Um destino trágico, mas à altura da falta de noção festiva dos que ousam cometer bobeirites de turista, diante de um irritável figurão de 2.000 anos.
Era outubro, época de árvores carregadas de marmelos no caminho entre a cidade turca mais próxima e as ruínas de Éfeso, segundo maior centro urbano da Antiguidade depois de Roma. Por ali ficava uma das sete maravilhas do mundo, o templo de Ártemis, do qual resta um pitoco num terreno baldio.
Debaixo de sol, em cima da bicicleta, tentando consultar o mapa e desviar de uma frota de ônibus apinhada de americanos, não era fácil equilibrar expectativa e realidade. A despeito do cenário deslumbrante, havia filas quilométricas para selfies com colunas coríntias e cliques imitando as estátuas.
De minha parte, nunca critiquei papagaiadas turísticas. Afinal, o que seria do patrimônio histórico da Unesco sem hordas do mundo inteiro fingindo escorar a torre de Pisa e beliscar a bunda da estátua de Davi?
Foi aí que me deparei com o edifício mais espetacular do sítio arqueológico. Do tipo que vemos em telas do Windows e quebra-cabeças de mil peças: a Biblioteca de Celso. Pelas explicações dadas em seis idiomas, senador grego do século 1º que ali repousava em seu sarcófago.

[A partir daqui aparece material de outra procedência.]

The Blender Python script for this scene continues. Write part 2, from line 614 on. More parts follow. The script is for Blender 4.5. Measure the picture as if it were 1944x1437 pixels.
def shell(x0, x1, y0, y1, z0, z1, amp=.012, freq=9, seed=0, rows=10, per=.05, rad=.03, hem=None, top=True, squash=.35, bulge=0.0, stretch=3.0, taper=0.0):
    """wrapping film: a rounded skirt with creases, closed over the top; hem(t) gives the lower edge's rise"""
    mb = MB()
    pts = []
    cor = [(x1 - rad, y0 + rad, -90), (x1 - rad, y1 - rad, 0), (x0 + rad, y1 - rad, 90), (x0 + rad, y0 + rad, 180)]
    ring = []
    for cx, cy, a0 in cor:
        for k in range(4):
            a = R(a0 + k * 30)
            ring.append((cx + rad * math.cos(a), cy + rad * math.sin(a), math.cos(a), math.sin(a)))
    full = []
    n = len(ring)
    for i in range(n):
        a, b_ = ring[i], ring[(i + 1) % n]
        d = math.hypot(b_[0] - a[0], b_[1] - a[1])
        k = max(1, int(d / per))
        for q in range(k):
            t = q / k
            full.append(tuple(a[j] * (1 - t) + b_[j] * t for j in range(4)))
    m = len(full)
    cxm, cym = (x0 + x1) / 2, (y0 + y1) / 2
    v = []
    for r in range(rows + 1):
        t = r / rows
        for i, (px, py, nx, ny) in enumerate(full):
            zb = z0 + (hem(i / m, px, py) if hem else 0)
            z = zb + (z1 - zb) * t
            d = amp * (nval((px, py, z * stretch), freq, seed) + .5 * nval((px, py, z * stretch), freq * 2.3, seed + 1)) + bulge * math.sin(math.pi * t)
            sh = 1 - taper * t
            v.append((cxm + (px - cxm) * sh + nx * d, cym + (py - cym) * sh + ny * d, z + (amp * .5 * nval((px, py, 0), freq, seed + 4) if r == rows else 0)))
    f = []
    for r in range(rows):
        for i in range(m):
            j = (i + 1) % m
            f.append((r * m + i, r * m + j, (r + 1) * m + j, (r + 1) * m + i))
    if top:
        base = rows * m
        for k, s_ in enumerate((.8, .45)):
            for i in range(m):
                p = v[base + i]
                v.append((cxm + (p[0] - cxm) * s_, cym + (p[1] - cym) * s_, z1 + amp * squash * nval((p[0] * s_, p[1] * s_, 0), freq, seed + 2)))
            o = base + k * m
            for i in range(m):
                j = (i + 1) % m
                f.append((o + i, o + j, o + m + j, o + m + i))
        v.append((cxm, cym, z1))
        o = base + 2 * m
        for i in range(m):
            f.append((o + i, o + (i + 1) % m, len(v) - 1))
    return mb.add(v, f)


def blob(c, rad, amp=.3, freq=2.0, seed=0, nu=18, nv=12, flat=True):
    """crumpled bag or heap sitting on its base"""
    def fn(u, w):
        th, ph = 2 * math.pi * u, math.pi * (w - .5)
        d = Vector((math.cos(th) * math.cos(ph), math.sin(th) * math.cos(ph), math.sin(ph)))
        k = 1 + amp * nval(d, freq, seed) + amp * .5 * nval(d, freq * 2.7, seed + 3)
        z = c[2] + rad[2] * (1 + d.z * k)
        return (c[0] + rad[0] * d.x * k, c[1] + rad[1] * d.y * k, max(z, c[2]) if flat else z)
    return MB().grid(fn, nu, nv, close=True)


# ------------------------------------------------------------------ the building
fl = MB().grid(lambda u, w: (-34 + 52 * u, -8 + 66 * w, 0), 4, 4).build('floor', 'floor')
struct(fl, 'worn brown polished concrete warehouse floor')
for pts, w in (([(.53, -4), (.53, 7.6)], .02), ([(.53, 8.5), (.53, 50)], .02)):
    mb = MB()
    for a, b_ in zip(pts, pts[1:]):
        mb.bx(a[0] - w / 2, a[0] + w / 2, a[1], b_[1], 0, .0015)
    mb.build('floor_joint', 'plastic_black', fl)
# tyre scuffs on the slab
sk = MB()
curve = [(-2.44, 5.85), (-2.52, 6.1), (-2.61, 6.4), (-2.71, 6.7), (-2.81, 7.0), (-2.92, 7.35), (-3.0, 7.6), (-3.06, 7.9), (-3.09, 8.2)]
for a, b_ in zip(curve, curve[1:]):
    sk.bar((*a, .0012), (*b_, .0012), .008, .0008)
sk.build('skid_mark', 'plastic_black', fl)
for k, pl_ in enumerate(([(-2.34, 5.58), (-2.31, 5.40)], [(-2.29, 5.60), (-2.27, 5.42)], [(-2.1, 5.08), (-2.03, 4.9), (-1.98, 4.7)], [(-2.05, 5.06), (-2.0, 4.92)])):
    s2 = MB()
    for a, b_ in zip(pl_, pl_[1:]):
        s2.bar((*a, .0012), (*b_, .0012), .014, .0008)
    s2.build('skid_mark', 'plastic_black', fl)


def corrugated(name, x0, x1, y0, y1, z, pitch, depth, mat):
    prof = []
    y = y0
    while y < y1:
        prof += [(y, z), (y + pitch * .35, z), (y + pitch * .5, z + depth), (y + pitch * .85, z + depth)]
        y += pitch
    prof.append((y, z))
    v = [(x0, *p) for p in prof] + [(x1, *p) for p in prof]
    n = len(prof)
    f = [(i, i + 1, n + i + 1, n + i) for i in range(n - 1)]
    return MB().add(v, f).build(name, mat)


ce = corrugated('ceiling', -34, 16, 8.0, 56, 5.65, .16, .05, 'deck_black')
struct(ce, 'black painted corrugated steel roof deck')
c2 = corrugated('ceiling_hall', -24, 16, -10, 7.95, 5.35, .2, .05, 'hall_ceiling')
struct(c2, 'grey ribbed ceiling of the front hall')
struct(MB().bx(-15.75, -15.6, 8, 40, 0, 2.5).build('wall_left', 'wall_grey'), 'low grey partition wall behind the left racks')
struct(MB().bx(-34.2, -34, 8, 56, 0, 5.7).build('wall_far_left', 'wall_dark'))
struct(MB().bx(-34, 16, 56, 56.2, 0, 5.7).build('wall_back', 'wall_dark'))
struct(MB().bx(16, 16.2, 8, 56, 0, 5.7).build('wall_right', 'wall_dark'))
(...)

Exatamente onde um casal de australianos dava um amasso e duas crianças chinesas faziam birra, respingando sorvete.
Mesmo tendo ouvido falar em faraós queimando o filme de visitantes nas pirâmides e vultos de czares praticando photobombing no museu Hermitage, imagine se um inocente pulinho diante da biblioteca chatearia o grande magistrado.
Ângulo definido, câmera posicionada, senti um empurrão invisível. E assim, eu, que trupiquei em templos budistas e catacumbas neogóticas sem qualquer dano irreversível, descobri ter um cóccix de Aquiles ao me estatelar no chão. O derrière brasileiríssimo amortecendo a queda, numa gentileza de Zeus.
Indo embora já com a dor e a fratura que me acompanhariam em todas as viagens no futuro, percebi gringos se arrastando descadeirados até seus ônibus. E para coroar a vingança do pulinho, a foto —apesar de tudo, épica no visor da câmera— desapareceu do rolo. Como se Celso tivesse rido por último, em sua trollagem milenar.